Aim: Transcribe each line exactly.

Some records
[start]

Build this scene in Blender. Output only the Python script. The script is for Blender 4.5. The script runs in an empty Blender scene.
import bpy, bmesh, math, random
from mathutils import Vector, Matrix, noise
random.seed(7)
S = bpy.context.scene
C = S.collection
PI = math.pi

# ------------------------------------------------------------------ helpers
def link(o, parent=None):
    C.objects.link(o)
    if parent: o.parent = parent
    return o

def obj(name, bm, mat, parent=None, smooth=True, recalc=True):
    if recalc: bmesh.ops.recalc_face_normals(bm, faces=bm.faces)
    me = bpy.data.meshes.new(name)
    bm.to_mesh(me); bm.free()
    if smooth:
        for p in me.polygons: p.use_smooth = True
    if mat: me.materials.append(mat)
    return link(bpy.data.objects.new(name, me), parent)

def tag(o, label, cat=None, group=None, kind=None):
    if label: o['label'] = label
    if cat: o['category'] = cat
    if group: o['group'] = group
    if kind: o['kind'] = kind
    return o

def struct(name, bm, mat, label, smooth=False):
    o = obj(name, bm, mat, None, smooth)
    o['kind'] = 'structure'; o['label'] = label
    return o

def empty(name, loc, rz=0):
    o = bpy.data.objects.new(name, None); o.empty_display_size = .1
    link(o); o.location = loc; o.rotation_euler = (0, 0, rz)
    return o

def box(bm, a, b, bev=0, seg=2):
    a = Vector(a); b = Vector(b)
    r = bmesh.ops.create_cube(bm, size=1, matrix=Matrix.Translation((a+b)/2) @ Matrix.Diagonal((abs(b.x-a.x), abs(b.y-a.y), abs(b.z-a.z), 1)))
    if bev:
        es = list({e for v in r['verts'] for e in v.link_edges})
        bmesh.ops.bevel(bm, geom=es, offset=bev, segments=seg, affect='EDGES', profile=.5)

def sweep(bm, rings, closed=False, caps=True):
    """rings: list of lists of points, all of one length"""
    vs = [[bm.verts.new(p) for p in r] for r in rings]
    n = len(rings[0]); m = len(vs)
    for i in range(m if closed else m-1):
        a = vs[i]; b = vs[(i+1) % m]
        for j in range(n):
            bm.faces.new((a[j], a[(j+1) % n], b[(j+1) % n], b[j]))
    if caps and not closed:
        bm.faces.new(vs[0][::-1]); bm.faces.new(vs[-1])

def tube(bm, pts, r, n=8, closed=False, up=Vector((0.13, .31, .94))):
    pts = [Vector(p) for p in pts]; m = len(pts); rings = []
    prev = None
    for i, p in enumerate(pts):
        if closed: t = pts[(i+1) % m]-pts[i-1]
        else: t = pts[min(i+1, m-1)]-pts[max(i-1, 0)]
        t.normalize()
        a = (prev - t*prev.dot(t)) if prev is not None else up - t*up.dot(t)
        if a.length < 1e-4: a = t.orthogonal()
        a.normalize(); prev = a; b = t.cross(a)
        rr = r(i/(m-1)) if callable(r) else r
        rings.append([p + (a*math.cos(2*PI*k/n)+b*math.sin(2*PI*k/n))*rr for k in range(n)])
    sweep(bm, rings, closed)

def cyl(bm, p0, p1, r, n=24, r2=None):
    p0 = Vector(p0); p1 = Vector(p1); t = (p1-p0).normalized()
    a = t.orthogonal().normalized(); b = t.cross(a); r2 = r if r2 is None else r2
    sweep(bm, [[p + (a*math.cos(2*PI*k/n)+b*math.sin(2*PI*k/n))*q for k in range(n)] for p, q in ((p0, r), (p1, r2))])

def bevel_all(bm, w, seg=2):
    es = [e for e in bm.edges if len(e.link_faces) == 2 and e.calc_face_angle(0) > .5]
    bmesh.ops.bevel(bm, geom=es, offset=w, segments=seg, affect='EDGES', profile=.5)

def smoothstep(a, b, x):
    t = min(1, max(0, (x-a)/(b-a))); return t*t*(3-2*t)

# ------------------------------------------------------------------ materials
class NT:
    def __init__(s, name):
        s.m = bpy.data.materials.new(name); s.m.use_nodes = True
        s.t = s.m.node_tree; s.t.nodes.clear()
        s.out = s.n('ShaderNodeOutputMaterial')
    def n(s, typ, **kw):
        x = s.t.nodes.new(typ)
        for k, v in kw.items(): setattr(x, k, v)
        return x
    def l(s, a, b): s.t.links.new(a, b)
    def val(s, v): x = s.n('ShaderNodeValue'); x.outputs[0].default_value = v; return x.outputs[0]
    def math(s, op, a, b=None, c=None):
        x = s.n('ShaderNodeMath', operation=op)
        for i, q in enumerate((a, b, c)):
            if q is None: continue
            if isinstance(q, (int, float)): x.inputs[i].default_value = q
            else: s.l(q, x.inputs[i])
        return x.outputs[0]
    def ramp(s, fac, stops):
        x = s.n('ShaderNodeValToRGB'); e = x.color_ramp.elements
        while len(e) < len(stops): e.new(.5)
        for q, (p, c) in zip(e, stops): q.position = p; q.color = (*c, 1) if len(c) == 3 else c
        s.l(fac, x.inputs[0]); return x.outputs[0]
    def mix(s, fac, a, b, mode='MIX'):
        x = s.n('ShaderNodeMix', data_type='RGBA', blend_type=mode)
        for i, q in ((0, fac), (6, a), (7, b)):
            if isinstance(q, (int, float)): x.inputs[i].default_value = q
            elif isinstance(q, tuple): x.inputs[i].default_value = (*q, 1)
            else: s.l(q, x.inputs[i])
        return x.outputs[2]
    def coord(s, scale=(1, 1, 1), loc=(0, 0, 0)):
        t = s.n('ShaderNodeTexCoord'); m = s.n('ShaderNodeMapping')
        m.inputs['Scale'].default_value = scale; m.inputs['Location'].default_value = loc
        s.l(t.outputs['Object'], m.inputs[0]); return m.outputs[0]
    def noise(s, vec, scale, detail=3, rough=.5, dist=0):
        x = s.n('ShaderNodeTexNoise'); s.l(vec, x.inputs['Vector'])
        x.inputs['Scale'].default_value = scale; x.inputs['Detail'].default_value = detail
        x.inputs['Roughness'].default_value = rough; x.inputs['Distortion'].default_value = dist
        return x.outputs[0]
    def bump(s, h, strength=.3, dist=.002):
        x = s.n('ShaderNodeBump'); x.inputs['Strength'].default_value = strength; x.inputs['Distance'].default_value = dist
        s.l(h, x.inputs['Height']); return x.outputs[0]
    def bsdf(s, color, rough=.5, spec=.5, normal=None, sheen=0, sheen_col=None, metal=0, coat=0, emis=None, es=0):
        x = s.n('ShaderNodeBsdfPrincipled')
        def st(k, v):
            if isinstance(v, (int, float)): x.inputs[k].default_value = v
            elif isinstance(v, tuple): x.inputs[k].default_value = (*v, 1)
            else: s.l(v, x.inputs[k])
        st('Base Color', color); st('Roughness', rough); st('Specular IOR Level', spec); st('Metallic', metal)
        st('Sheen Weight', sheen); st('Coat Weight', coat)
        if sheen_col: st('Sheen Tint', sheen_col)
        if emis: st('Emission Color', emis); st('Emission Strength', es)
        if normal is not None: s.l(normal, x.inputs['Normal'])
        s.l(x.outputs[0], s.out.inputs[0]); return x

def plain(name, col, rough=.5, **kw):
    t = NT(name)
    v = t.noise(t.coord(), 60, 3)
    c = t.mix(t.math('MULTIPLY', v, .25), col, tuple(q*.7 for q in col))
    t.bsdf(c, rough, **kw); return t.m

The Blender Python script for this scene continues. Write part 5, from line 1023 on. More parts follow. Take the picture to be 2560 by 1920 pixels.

[end]

Task response:
Build this scene in Blender. Output only the Python script. The script is for Blender 4.5. The script runs in an empty Blender scene.
import bpy, bmesh, math, random
from mathutils import Vector, Matrix, noise
random.seed(7)
S = bpy.context.scene
C = S.collection
PI = math.pi

# ------------------------------------------------------------------ helpers
def link(o, parent=None):
    C.objects.link(o)
    if parent: o.parent = parent
    return o

def obj(name, bm, mat, parent=None, smooth=True, recalc=True):
    if recalc: bmesh.ops.recalc_face_normals(bm, faces=bm.faces)
    me = bpy.data.meshes.new(name)
    bm.to_mesh(me); bm.free()
    if smooth:
        for p in me.polygons: p.use_smooth = True
    if mat: me.materials.append(mat)
    return link(bpy.data.objects.new(name, me), parent)

def tag(o, label, cat=None, group=None, kind=None):
    if label: o['label'] = label
    if cat: o['category'] = cat
    if group: o['group'] = group
    if kind: o['kind'] = kind
    return o

def struct(name, bm, mat, label, smooth=False):
    o = obj(name, bm, mat, None, smooth)
    o['kind'] = 'structure'; o['label'] = label
    return o

def empty(name, loc, rz=0):
    o = bpy.data.objects.new(name, None); o.empty_display_size = .1
    link(o); o.location = loc; o.rotation_euler = (0, 0, rz)
    return o

def box(bm, a, b, bev=0, seg=2):
    a = Vector(a); b = Vector(b)
    r = bmesh.ops.create_cube(bm, size=1, matrix=Matrix.Translation((a+b)/2) @ Matrix.Diagonal((abs(b.x-a.x), abs(b.y-a.y), abs(b.z-a.z), 1)))
    if bev:
        es = list({e for v in r['verts'] for e in v.link_edges})
        bmesh.ops.bevel(bm, geom=es, offset=bev, segments=seg, affect='EDGES', profile=.5)

def sweep(bm, rings, closed=False, caps=True):
    """rings: list of lists of points, all of one length"""
    vs = [[bm.verts.new(p) for p in r] for r in rings]
    n = len(rings[0]); m = len(vs)
    for i in range(m if closed else m-1):
        a = vs[i]; b = vs[(i+1) % m]
        for j in range(n):
            bm.faces.new((a[j], a[(j+1) % n], b[(j+1) % n], b[j]))
    if caps and not closed:
        bm.faces.new(vs[0][::-1]); bm.faces.new(vs[-1])

def tube(bm, pts, r, n=8, closed=False, up=Vector((0.13, .31, .94))):
    pts = [Vector(p) for p in pts]; m = len(pts); rings = []
    prev = None
    for i, p in enumerate(pts):
        if closed: t = pts[(i+1) % m]-pts[i-1]
        else: t = pts[min(i+1, m-1)]-pts[max(i-1, 0)]
        t.normalize()
        a = (prev - t*prev.dot(t)) if prev is not None else up - t*up.dot(t)
        if a.length < 1e-4: a = t.orthogonal()
        a.normalize(); prev = a; b = t.cross(a)
        rr = r(i/(m-1)) if callable(r) else r
        rings.append([p + (a*math.cos(2*PI*k/n)+b*math.sin(2*PI*k/n))*rr for k in range(n)])
    sweep(bm, rings, closed)

def cyl(bm, p0, p1, r, n=24, r2=None):
    p0 = Vector(p0); p1 = Vector(p1); t = (p1-p0).normalized()
    a = t.orthogonal().normalized(); b = t.cross(a); r2 = r if r2 is None else r2
    sweep(bm, [[p + (a*math.cos(2*PI*k/n)+b*math.sin(2*PI*k/n))*q for k in range(n)] for p, q in ((p0, r), (p1, r2))])

def bevel_all(bm, w, seg=2):
    es = [e for e in bm.edges if len(e.link_faces) == 2 and e.calc_face_angle(0) > .5]
    bmesh.ops.bevel(bm, geom=es, offset=w, segments=seg, affect='EDGES', profile=.5)

def smoothstep(a, b, x):
    t = min(1, max(0, (x-a)/(b-a))); return t*t*(3-2*t)

# ------------------------------------------------------------------ materials
class NT:
    def __init__(s, name):
        s.m = bpy.data.materials.new(name); s.m.use_nodes = True
        s.t = s.m.node_tree; s.t.nodes.clear()
        s.out = s.n('ShaderNodeOutputMaterial')
    def n(s, typ, **kw):
        x = s.t.nodes.new(typ)
        for k, v in kw.items(): setattr(x, k, v)
        return x
    def l(s, a, b): s.t.links.new(a, b)
    def val(s, v): x = s.n('ShaderNodeValue'); x.outputs[0].default_value = v; return x.outputs[0]
    def math(s, op, a, b=None, c=None):
        x = s.n('ShaderNodeMath', operation=op)
        for i, q in enumerate((a, b, c)):
            if q is None: continue
            if isinstance(q, (int, float)): x.inputs[i].default_value = q
            else: s.l(q, x.inputs[i])
        return x.outputs[0]
    def ramp(s, fac, stops):
        x = s.n('ShaderNodeValToRGB'); e = x.color_ramp.elements
        while len(e) < len(stops): e.new(.5)
        for q, (p, c) in zip(e, stops): q.position = p; q.color = (*c, 1) if len(c) == 3 else c
        s.l(fac, x.inputs[0]); return x.outputs[0]
    def mix(s, fac, a, b, mode='MIX'):
        x = s.n('ShaderNodeMix', data_type='RGBA', blend_type=mode)
        for i, q in ((0, fac), (6, a), (7, b)):
            if isinstance(q, (int, float)): x.inputs[i].default_value = q
            elif isinstance(q, tuple): x.inputs[i].default_value = (*q, 1)
            else: s.l(q, x.inputs[i])
        return x.outputs[2]
    def coord(s, scale=(1, 1, 1), loc=(0, 0, 0)):
        t = s.n('ShaderNodeTexCoord'); m = s.n('ShaderNodeMapping')
        m.inputs['Scale'].default_value = scale; m.inputs['Location'].default_value = loc
        s.l(t.outputs['Object'], m.inputs[0]); return m.outputs[0]
    def noise(s, vec, scale, detail=3, rough=.5, dist=0):
        x = s.n('ShaderNodeTexNoise'); s.l(vec, x.inputs['Vector'])
        x.inputs['Scale'].default_value = scale; x.inputs['Detail'].default_value = detail
        x.inputs['Roughness'].default_value = rough; x.inputs['Distortion'].default_value = dist
        return x.outputs[0]
    def bump(s, h, strength=.3, dist=.002):
        x = s.n('ShaderNodeBump'); x.inputs['Strength'].default_value = strength; x.inputs['Distance'].default_value = dist
        s.l(h, x.inputs['Height']); return x.outputs[0]
    def bsdf(s, color, rough=.5, spec=.5, normal=None, sheen=0, sheen_col=None, metal=0, coat=0, emis=None, es=0):
        x = s.n('ShaderNodeBsdfPrincipled')
        def st(k, v):
            if isinstance(v, (int, float)): x.inputs[k].default_value = v
            elif isinstance(v, tuple): x.inputs[k].default_value = (*v, 1)
            else: s.l(v, x.inputs[k])
        st('Base Color', color); st('Roughness', rough); st('Specular IOR Level', spec); st('Metallic', metal)
        st('Sheen Weight', sheen); st('Coat Weight', coat)
        if sheen_col: st('Sheen Tint', sheen_col)
        if emis: st('Emission Color', emis); st('Emission Strength', es)
        if normal is not None: s.l(normal, x.inputs['Normal'])
        s.l(x.outputs[0], s.out.inputs[0]); return x

def plain(name, col, rough=.5, **kw):
    t = NT(name)
    v = t.noise(t.coord(), 60, 3)
    c = t.mix(t.math('MULTIPLY', v, .25), col, tuple(q*.7 for q in col))
    t.bsdf(c, rough, **kw); return t.m

The Blender Python script for this scene continues. Write part 5, from line 1023 on. More parts follow. Take the picture to be 2560 by 1920 pixels.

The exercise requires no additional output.